Maybe there is a scope, and we referred to a few examples of it from the Rediscovery centre. In a way, the mandate is to innovate. Maybe CRNI might have examples of this, but there have been examples at community level of innovation. This is effectively a new way of approaching things. When we look at things like reuse, that innovation can come from a social or community-based project. Even though it has, unfortunately, no longer continued, the project in Tanzania that was outlined earlier was a good example of this. That capacity to see new potential and new forms of reuse is different to a large-scale contracted body, in respect of straightforward repair and reuse as a regional function, for example. I would appreciate some feedback around what the particular co-benefits are around the social enterprise or community-based approach.
Of course, there is no reason that cannot be at scale. The insurance issue was outlined. If you look to a group scheme, at supporting scale and at that initial funding to almost create a new sector of the economy going into a community and a social enterprise-led space, at scale something could be done around things like the pooling of those particular skewing costs, like insurance. I would appreciate the witnesses' thoughts on that.

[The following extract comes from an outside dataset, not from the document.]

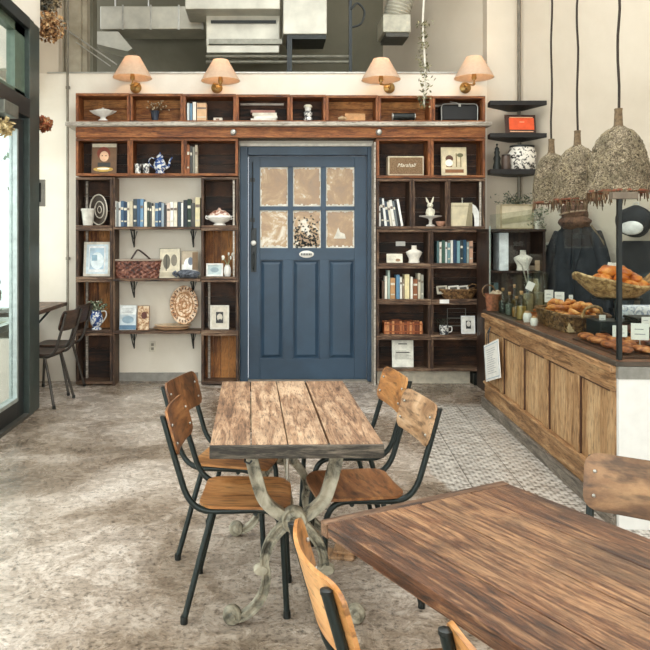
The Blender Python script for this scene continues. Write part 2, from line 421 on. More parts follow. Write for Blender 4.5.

I want to go to the other side of it and the discussions around perverse incentives, that is, perverse incentives towards recycling, for example, rather than reuse or recovery. The Rediscovery centre highlighted that there was a concern that some of the incentives could look to this. Even when we look to the question of textiles, for example, on the one hand we are focusing on how we create receiving opportunities for textiles in terms of the existing collection centres and charity stores. That is a minimal piece. On the other side, do we need to have a stronger pressure on manufacturers regarding not creating this waste? Do we need to have measures that cannot be easily satisfied because you dump a load of textiles on somebody subcontracted to take them away and that there would be a cost to the waste of textiles?
Our colleague on the committee, Senator Boylan, produced some interesting legislation that explicitly looked at the wider set of non-food product and consumer durables. It sought to ban the destruction or dumping of non-food products and placed a significant pressure and obligation on not just the manufacturers, but the companies. For example, there is a phenomenon whereby some major retailers, including major online retailers, dump a lot of new products. This is not even product that has had a short lifetime. It is product that has never been used and has not sold and is then dumped or destroyed. We must ensure we do not see those types of products simply pushed one step further into recycling, but rather reused or donated as these are unused products.